A student requests a new monologue for her character. Gaia. She wants the character to have a little meltdown about the situation. She wants her character to be less passive about the destruction humans are causing.
I keep telling myself it’s nice someone has faith in me. At least that is how I am going to frame it: trust, faith. Now that I am sitting here again in front of a manuscript with blank spaces – return, return, return – marked with “coming here”, highlighted with an alarming yellow, feeling more than a little lost.
I remember trying to ride a ten-speed bicycle when I was a kid. The fear that ran through me every time I paused and then tried to catch up, spinning the pedals uselessly until the chain finally “caught” and then suddenly pulled again. When I hear the phrase “spinning out of control” this is actually what I think of: pedaling desperately, ridiculously. All this effort, and what for?
I’m not a fan of bicycles. I once pulled the front breaks and toppled rump-over-head, catching my thighs under the handlebars and scraping them into a bruised mess. My physiotherapist mumbled something about crush syndrome, without knowing that I am not the kind of person you should be mumbling about deadly traumas in front of.
The metaphors just make life more stressful. A slight pinch in my chest becomes an entire corset. Python. Don’t you dare breath out because you won’t be able to breath in again.
But after a break, there is a catch – wait for it, stay balanced in the meantime – and then you can more forward again.
The common advice is to just keep the pen moving. Write: I don’t know what to write. I don’t know what to write. Until something catches from your subconscious and is pulled up to the page.
Until Gaia decides to speak for herself and deigns to let you hear it.

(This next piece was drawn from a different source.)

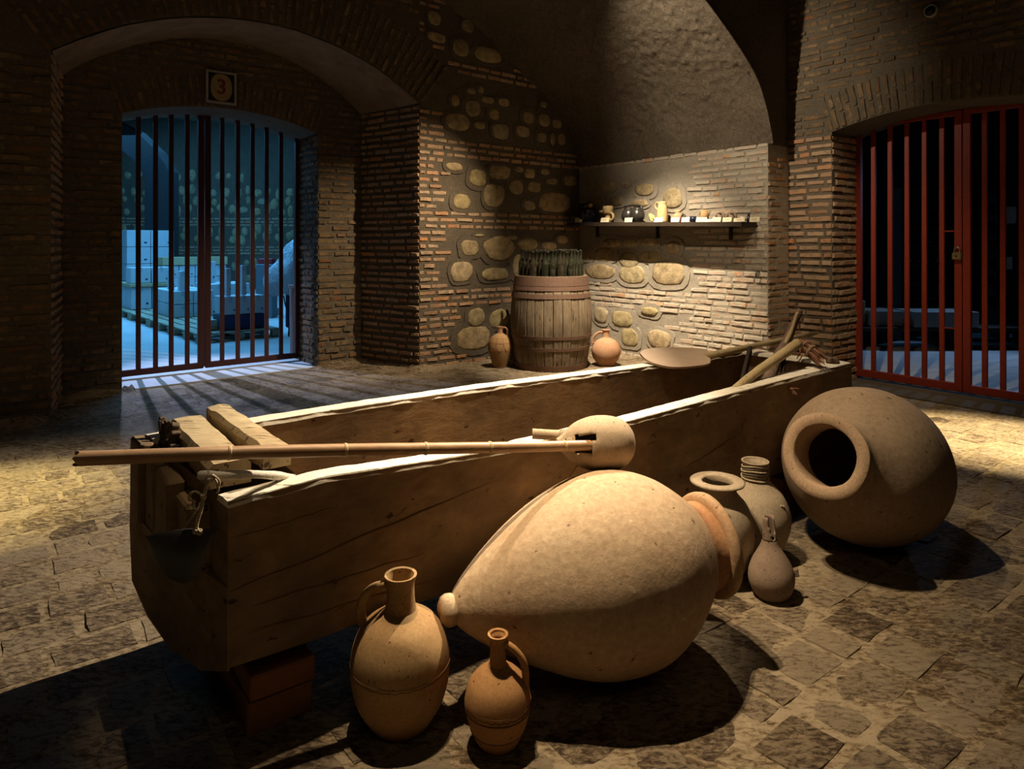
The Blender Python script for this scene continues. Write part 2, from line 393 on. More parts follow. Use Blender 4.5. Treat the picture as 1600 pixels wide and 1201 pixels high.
M_plastic = mat('clear_plastic_sheet', plastic)
def glow(nt, b):
    b.inputs['Base Color'].default_value = (.05, .05, .05, 1)

# ------------------------------------------------------------------ walls: frames
class Wall:
    def __init__(s, O, U, length=None):
        s.O = Vector((*O, 0)); s.U = Vector((*U, 0)).normalized(); s.N = Vector((s.U.y, -s.U.x, 0))
        if s.N.dot(-s.O) < 0: s.N = -s.N
    def t(s, px):                       # wall coordinate seen at pixel column px
        k = (px-800)/F; return (k*s.O.y-s.O.x)/(s.U.x-k*s.U.y)
    def p(s, t, z, off=0): return s.O+s.U*t+s.N*off+Vector((0, 0, z))
    def z(s, px, py):
        D = (s.O+s.U*s.t(px)).y; return EYE-(py-HZ)*D/F
    def M(s, t, z, off=0, roll=0):      # local x along wall, y up, z out of wall
        m = Matrix((( s.U.x, 0, s.N.x, 0), (s.U.y, 0, s.N.y, 0), (0, 1, 0, 0), (0, 0, 0, 1)))
        return Matrix.Translation(s.p(t, z, off)) @ m @ Matrix.Rotation(roll, 4, 'Z')
W0 = Wall((-3.68, 6.34), (.777, .629))                # wall with the dark gate
CR = Vector((-1.766, 7.89)); CL = Vector((-4.05, 6.04))  # recess corners
PR = Vector((-1.015, 7.35)); PL = Vector((-3.67, 5.35))  # big arch pier edges
CB = Vector((.896, 8.96)); CA = Vector((2.58, 6.77)); CJ = Vector((2.88, 7.01))
W1a = Wall(PL, PR-PL); W1b = Wall(PR, CB-PR)
W2 = Wall(CB, CA-CB); WJ = Wall(CA, CJ-CA); W3 = Wall(CJ, (.6, -.8))
WP = Wall(PR, CR-PR)                                   # inner side of the right pier
W3gate = Wall((3.54, 6.95), (.6, -.8)); W0gate = Wall((-4.03, 6.775), (.777, .629))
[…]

I’m not sure who I need to have faith in. Me. Or her.

Someone suggested to me the mind is basically a “survival” machine. That’s first. All else, secondary. That’s its job. So yea, how oft when there’s just the right next new discomfort getting bigger I wonder if this is the one to be the last! Hardwired. Work/practice/appreciation, learning past those scary tales. But there is room to move (till there isn’t). There is faith, willingness, but it just ain’t “personal”, except for how it is.
And I know that thing about writing when you don’t wanna. But me, I think that applies to appreciation too. So so many small moments, that’s where I live.